Coll contaba, además, con el respaldo de un reducido pero preparadísimo plantel de solistas que entendió sin problemas la idea y que, incluso en los papeles secundarios —cerca de ser tan demandantes como los principales—, resolvió con rara naturalidad sus nada fáciles exigencias. Así lo acreditó, sin ir más lejos, la magnífica evolución dada al doctor por el siempre sólido y completísimo José Antonio López, quien fue desfigurando de manera muy paulatina su emisión firme y segura hacia un timbre cada vez más áspero, descuidado y, finalmente, violento, conforme su personaje iba viéndose acorralado. Lo mismo puede decirse del alcalde —en la garganta extensa y también dúctil de Moisés Marín—, quien, en su empeño por denunciar los «excesos» y la «locura» de su hermano, acababa precipitándose febrilmente en una serie de saltos vertiginosos hacia y desde el registro sobreagudo, todos ellos resueltos con impecable seguridad y sin artificios. Excelente estuvo también Brenda Rae, como Petra, con unos agudos y un fiato asombrosamente bien calibrados, que fueron lo que sin duda le permitió adueñarse de un papel, si bien algo menos comprometido en el plano psicológico que el de sus coprotagonistas, desde luego sí jalonado de torsiones extremas de carácter, dinámica y registro.
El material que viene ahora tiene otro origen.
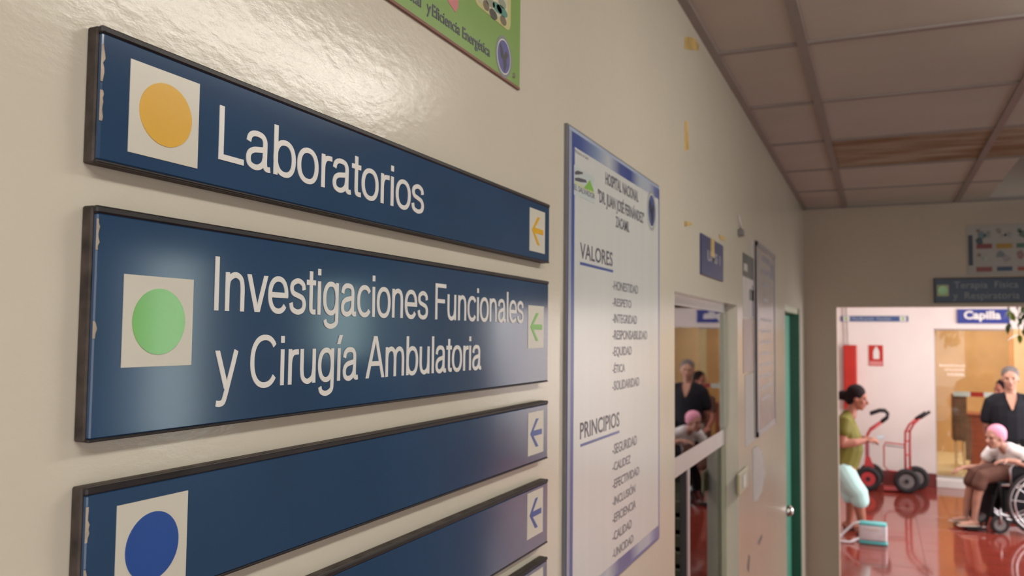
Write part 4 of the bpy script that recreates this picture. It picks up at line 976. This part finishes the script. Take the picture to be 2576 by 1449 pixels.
# --- standing person in black shirt, facing the camera
px2, py2 = 1.275, 10.35
wb = empty('person', (px2, py2, 0), label='standing person in black v-neck shirt with short grey hair, behind the wheelchair', cat='person')
def B(x, y, z): return (px2+x, py2+y, z)
b = MB()
P, Rm = head(b, B(-.0, -.01, 1.475), (-.12, -1, -.05), (0, 0, 1), .98)
b.body([B(0, .02, 1.27), B(0, .012, 1.34), B(0, .0, 1.42)], [(.062, .055), (.053, .053), (.052, .055)], ref=(1, 0, 0))
b.body([B(0, .03, .85), B(0, .03, 1.0), B(0, .03, 1.16), B(0, .025, 1.27)], [(.16, .11), (.155, .11), (.17, .11), (.12, .07)], ref=(1, 0, 0))
for sg in (-1, 1):
    b.body([B(sg*.08, .03, 1.235), B(sg*.17, .035, 1.205)], [.042, .040]); b.body([B(sg*.18, .03, 1.21), B(sg*.21, .05, 1.10), B(sg*.22, .07, .97)], [.048, .044, .038])
    b.body([B(sg*.22, .07, .97), B(sg*.20, .13, .88), B(sg*.12, .165, .82)], [.040, .036, .026])
    hand(b, B(sg*.12, .168, .82), (-sg*1, .05, -.25), (0, 1, 0), sg, 1.0, .4)
    b.body([B(sg*.085, .03, .86), B(sg*.095, .02, .60), B(sg*.095, .015, .46), B(sg*.095, .03, .28), B(sg*.095, .04, .09), B(sg*.095, .04, .05)], [.095, .078, .058, .055, .036, .035], ref=(1, 0, 0))
    b.body([B(sg*.095, .08, .05), B(sg*.10, 0, .045), B(sg*.11, -.12, .03)], [(.034, .034), (.038, .036), (.040, .022)], ref=(1, 0, 0))
b.remesh('body', M['skin2'], wb, .0075, 4); face_bits(wb, P, Rm, .98)
b = MB(); b.ell(P(-.026, 0, .050), (.092, .086, .086), Rm); b.ell(P(-.055, 0, -.005), (.06, .084, .06), Rm); b.remesh('hair', M['hairgrey'], wb, .008, 2)
b = MB()
b.body([B(0, .03, .84), B(0, .03, .95), B(0, .025, 1.08), B(0, .028, 1.19), B(0, .035, 1.262)], [(.195, .145), (.19, .145), (.195, .14), (.195, .125), (.15, .085)], ref=(1, 0, 0))
b.body([B(0, .045, 1.25), B(0, .045, 1.30)], [(.105, .075), (.075, .06)], ref=(1, 0, 0))
for sg in (-1, 1): b.body([B(sg*.06, .035, 1.265), B(sg*.13, .035, 1.25), B(sg*.185, .035, 1.215), B(sg*.215, .05, 1.10), B(sg*.225, .06, 1.03)], [.062, .066, .066, .064, .062])
b.remesh('shirt', M['blackshirt'], wb, .009, 2)
MB().prism([B(-.05, -.045, 1.315), B(.05, -.045, 1.315), B(.045, -.078, 1.26), B(.007, -.112, 1.15), B(-.007, -.112, 1.15), B(-.045, -.078, 1.26)], (0, -1, 0), .012).build('neck_opening', M['skin2'], wb, label='skin showing in the v-neck')
b = MB()
b.body([B(0, .03, .93), B(0, .03, .84), B(0, .03, .76)], [(.165, .12), (.18, .135), (.175, .13)], ref=(1, 0, 0))
for sg in (-1, 1): b.body([B(sg*.09, .03, .80), B(sg*.10, .02, .5), B(sg*.10, .03, .12)], [.108, .085, .072], ref=(1, 0, 0))
b.remesh('trousers', M['greypants'], wb, .010, 2)
for sg in (-1, 1): MB().body([B(sg*.095, .09, .035), B(sg*.10, 0, .040), B(sg*.11, -.13, .028)], [(.044, .036), (.046, .040), (.046, .026)], ref=(1, 0, 0)).build('shoe', M['shoe'], wb, True)

# --- dark-haired person half hidden behind them
px4, py4 = 1.335, 11.35
wd = empty('person', (px4, py4, 0), label='dark-haired person in brown clothes mostly hidden behind the person in the black shirt', cat='person')
def Dd(x, y, z): return (px4+x, py4+y, z*1.085)
b = MB()
P, Rm = head(b, Dd(-.02, 0, 1.20), (-.8, -.5, -.15), (0, 0, 1), .92)
b.body([Dd(.0, 0, 1.02), Dd(0, 0, 1.15)], [.05, .048])
b.body([Dd(0, 0, .62), Dd(0, 0, .80), Dd(0, 0, 1.01)], [(.13, .10), (.14, .10), (.11, .07)], ref=(1, 0, 0))
for sg in (-1, 1):
    b.body([Dd(sg*.16, 0, .98), Dd(sg*.19, -.03, .82), Dd(sg*.19, -.05, .72)], [.045, .042, .036]); b.body([Dd(sg*.19, -.05, .72), Dd(sg*.15, -.14, .64)], [.036, .025])
    hand(b, Dd(sg*.15, -.14, .64), (-sg*.3, -.6, -.6), (0, .6, -.6), sg, .9, .4)
    b.body([Dd(sg*.08, 0, .65), Dd(sg*.085, 0, .38), Dd(sg*.085, .01, .08)], [.08, .052, .034], ref=(1, 0, 0)); b.body([Dd(sg*.085, .03, .04), Dd(sg*.09, -.11, .028)], [(.03, .03), (.034, .02)], ref=(1, 0, 0))
b.remesh('body', M['skin1'], wd, .009, 3); face_bits(wd, P, Rm, .92)
b = MB(); b.ell(P(-.03, 0, .038), (.09, .088, .09), Rm); b.ell(P(-.05, 0, -.03), (.06, .08, .08), Rm); b.remesh('hair', M['hairblack'], wd, .009, 2)
b = MB(); b.body([Dd(0, 0, .58), Dd(0, 0, .80), Dd(0, 0, 1.02)], [(.165, .13), (.165, .125), (.12, .08)], ref=(1, 0, 0))
for sg in (-1, 1): b.body([Dd(sg*.09, 0, .99), Dd(sg*.165, 0, .97), Dd(sg*.19, -.03, .84)], [.055, .058, .056])
b.remesh('shirt', M['skirt'], wd, .010, 2)
b = MB(); b.body([Dd(0, 0, .66), Dd(0, 0, .4), Dd(0, 0, .16)], [(.15, .12), (.18, .15), (.20, .17)], ref=(1, 0, 0)); b.remesh('skirt', M['skirt'], wd, .011, 2)

# ---- wheelchair (built facing +x, turned to face left and a little towards the camera)
WC = V((1.37, 9.80, 0)); WA = R(197)
wc = empty('wheelchair', WC, WA, label='black wheelchair with steel rims at the right edge, facing left', cat='wheelchair')
bpy.context.view_layer.update()
MW = Matrix.Translation(WC) @ Matrix.Rotation(WA, 4, 'Z')
def wl(x, y, z): return tuple(MW @ V((x, y, z)))
def ring(cx, cy, cz, r, n=40): return [wl(cx+r*math.cos(t), cy, cz+r*math.sin(t)) for t in [2*math.pi*i/n for i in range(n)]]
for sg in (-1, 1):
    yw = sg*.27
    wh = MB().tube(ring(.05, yw, .31, .293), .017, 10, closed=True).build('wheel', M['rubber'], wc, True)
    MB().tube(ring(.05, yw, .31, .272), .008, 6, closed=True).build('rim', M['steel'], wh, True)
    MB().tube(ring(.05, yw+sg*.035, .31, .245), .009, 8, closed=True).build('hand_rim', M['steel'], wh, True)
    MB().cyl(wl(.05, yw-.03, .31), wl(.05, yw+.03, .31), .028, 16).build('hub', M['metal_edge'], wh, True)
    for i in range(12):
        t = 2*math.pi*i/12+.1
        MB().tube([wl(.05+.025*math.cos(t), yw, .31+.025*math.sin(t)), wl(.05+.27*math.cos(t), yw, .31+.27*math.sin(t))], .0035, 5).build('spoke', M['steel'], wh)
    ca = MB().tube(ring(.40, sg*.22, .09, .070, 20), .020, 8, closed=True).build('caster', M['rubber'], wc, True)
    MB().cyl(wl(.40, sg*.22-.012, .09), wl(.40, sg*.22+.012, .09), .055, 16).build('caster_hub', M['metal_edge'], ca)
    MB().tube([wl(.40, sg*.22+.03, .09), wl(.40, sg*.22+.02, .20), wl(.385, sg*.22, .25)], .010, 8).build('caster_fork', M['steel'], ca, True)
    MB().tube([wl(-.10, sg*.225, .92), wl(-.02, sg*.225, .86), wl(-.01, sg*.225, .45), wl(0, sg*.225, .22), wl(.38, sg*.225, .22), wl(.39, sg*.225, .48), wl(.40, sg*.20, .44), wl(.52, sg*.19, .06)], .012, 8).build('frame_tube', M['black'], wc, True)
    MB().tube([wl(0, sg*.225, .47), wl(.38, sg*.225, .47)], .012, 8).build('seat_rail', M['steel'], wc, True)
    MB().tube([wl(0, sg*.235, .68), wl(.27, sg*.235, .68), wl(.30, sg*.235, .63), wl(.30, sg*.235, .47)], .011, 8).build('arm_tube', M['steel'], wc, True)
    MB().box((-.14, -.028, 0), (.14, .028, .03), .01, 2).build('armrest', M['black'], wc, True, local=True).location = (.14, sg*.235, .685)
    MB().box((-.0, sg*.226-.004, .49), (.28, sg*.226+.004, .66)).build('side_guard', M['black'], wc, local=True)
    MB().box((.50, sg*.10-.07, .020), (.68, sg*.10+.07, .034), .003).build('footrest', M['black'], wc, local=True)
    MB().tube([wl(.52, sg*.19, .06), wl(.55, sg*.15, .030)], .010, 8).build('footrest_tube', M['steel'], wc, True)
    MB().tube([wl(-.17, sg*.225, .92), wl(-.09, sg*.225, .92)], .017, 10).build('push_grip', M['rubber'], wc, True)
MB().box((.43, -.18, .14), (.445, .18, .36), .004).build('calf_strap', M['black'], wc, local=True)
MB().box((.02, -.20, .20), (.36, .20, .452), .02, 2).build('under_seat_pouch', M['black'], wc, True, local=True)
MB().box((0, -.22, .455), (.40, .22, .495), .012, 2).build('seat', M['black'], wc, True, local=True)
MB().box((-.03, -.22, .49), (.0, .22, .88), .008, 2).build('backrest', M['black'], wc, True, local=True)
MB().tube([wl(.05, -.22, .2), wl(.30, .22, .44)], .010, 8).build('cross_brace', M['black'], wc, True)
MB().tube([wl(.05, .22, .2), wl(.30, -.22, .44)], .010, 8).build('cross_brace', M['black'], wc, True)
MB().tube([wl(.05, -.24, .31), wl(.05, .24, .31)], .012, 8).build('axle', M['steel'], wc, True)

# --- elderly person seated in it (positions in the wheelchair's frame)
we = empty('person', tuple(MW @ V((.18, 0, .5))), label='elderly person with pink head cap and white blouse seated in the wheelchair', cat='person')
C_ = wl
b = MB()
fc = V((-.78, -.62, -.12))
P, Rm = head(b, C_(.36, .06, .915), fc, (0, 0, 1), .93)
b.body([C_(.235, .02, .77), C_(.28, .035, .82), C_(.325, .05, .87)], [(.055, .05), (.043, .043), (.041, .043)], ref=MW.to_3x3() @ V((0, 1, 0)))
ry = tuple(MW.to_3x3() @ V((0, 1, 0))); rs_ = tuple((MW.to_3x3() @ V((-.5, .85, 0))).normalized())
b.body([C_(.10, 0, .54), C_(.13, 0, .66), C_(.19, .01, .75), C_(.225, .015, .785)], [(.155, .12), (.14, .11), (.14, .09), (.10, .06)], ref=rs_)
SHN = (.13, .155, .765); SHF = (.31, -.13, .755)
b.body([C_(.19, .08, .77), C_(*SHN)], [.044, .045]); b.body([C_(.25, -.06, .77), C_(*SHF)], [.044, .045])
b.body([C_(*SHN), C_(.11, .21, .67), C_(.14, .24, .66)], [.042, .036, .032])
b.body([C_(.12, .225, .665), C_(.24, .24, .70), C_(.33, .235, .715)], [.034, .029, .021])
hand(b, C_(.33, .235, .715), tuple(MW.to_3x3() @ V((1, 0, -.15))), (0, 0, 1), -1, .92, .5)
b.body([C_(*SHF), C_(.37, -.15, .64), C_(.40, -.15, .585)], [.041, .035, .032])
b.body([C_(.40, -.15, .585), C_(.50, -.13, .585), C_(.60, -.10, .585)], [.032, .028, .021])
hand(b, C_(.60, -.10, .585), tuple(MW.to_3x3() @ V((1, .1, -.35))), (0, 0, 1), 1, .92, .5)
for sg in (-1, 1):
    b.body([C_(.12, sg*.09, .55), C_(.35, sg*.095, .545), C_(.50, sg*.10, .52)], [.082, .070, .052], ref=ry)
    b.body([C_(.50, sg*.10, .52), C_(.55, sg*.10, .34), C_(.585, sg*.10, .12), C_(.585, sg*.10, .085)], [.050, .042, .029, .029], ref=ry)
    b.body([C_(.565, sg*.10, .072), C_(.635, sg*.10, .065), C_(.72, sg*.10, .058)], [(.030, .028), (.034, .026), (.034, .016)], ref=ry)
b.remesh('body', M['skin3'], we, .0075, 4); face_bits(we, P, Rm, .93)
b = MB(); b.ell(P(-.032, 0, .044), (.092, .088, .088), Rm); b.ell(P(-.05, 0, .01), (.065, .083, .07), Rm); b.remesh('head_cap', M['pinkcap'], we, .008, 2)
b = MB(); b.body([C_(.085, 0, .54), C_(.12, 0, .65), C_(.18, .01, .745), C_(.225, .018, .80)], [(.185, .145), (.175, .14), (.18, .115), (.10, .07)], ref=rs_)
b.body([C_(.19, .08, .775), C_(.13, .16, .76), C_(.105, .195, .70)], [.058, .064, .064]); b.body([C_(.25, -.06, .775), C_(.315, -.135, .75), C_(.345, -.155, .69)], [.058, .062, .062])
b.remesh('blouse', M['whiteshirt'], we, .009, 2)
b = MB(); b.body([C_(.10, 0, .57), C_(.3, 0, .56)], [(.18, .10), (.175, .085)], ref=ry)
for sg in (-1, 1): b.body([C_(.15, sg*.09, .56), C_(.36, sg*.097, .555), C_(.50, sg*.10, .525), C_(.535, sg*.10, .44)], [.095, .085, .072, .07], ref=ry)
b.remesh('skirt', M['skirt'], we, .010, 2)
for sg in (-1, 1): MB().body([C_(.545, sg*.10, .045), C_(.635, sg*.10, .045), C_(.74, sg*.10, .044)], [(.038, .009), (.042, .009), (.040, .009)], ref=ry).build('sandal', M['palesandal'], we, True)
print('tiles', cnt)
Todo el discurso musical era acompañado en escena por una lenta crepuscularización del espacio —una propuesta, la de Àlex Rigola, sobria pero efectiva—, que acabó tiñéndose por completo de un rojo intenso durante el segundo acto. En el tramo último, la cosa parecía abrirse a una suerte de amanecer incipiente, coincidiendo con un aria de gran belleza en la que el doctor y su hija, cogidos de la mano, imaginaban para el balneario un nuevo destino sostenido en la verdad, la empatía y el amor. Quizá no esté de más señalar que, aun con toda la calidez humana que irradiaban estos últimos compases, Enemigo del pueblo dista mucho de presentarse como una ópera optimista o esperanzadora. La tristeza subyacente era más que palpable y, de hecho, la posibilidad real de materializar la utopía proyectada resultaba, francamente, muy dudosa. Bajo la superficie, la música tenía un color en realidad tan gris y entumecido como el abismo que ya tan sólo quedaba tras las dunas. Un gris, en fin, muy parecido a aquél que, más allá de las abstracciones vacías y tramposas con que suele revestirse el texto de Ibsen, seguro acabará impregnando nuestra realidad social más inmediata: la de un «pueblo» en el que tantísimas personas, cargadas de muchas certezas y pocas dudas, pretenden tener siempre y a cualquier precio la razón. Incluso cuando tales convicciones exigen el sacrificio de un conciudadano, de un amor, de un hermano o de una hija.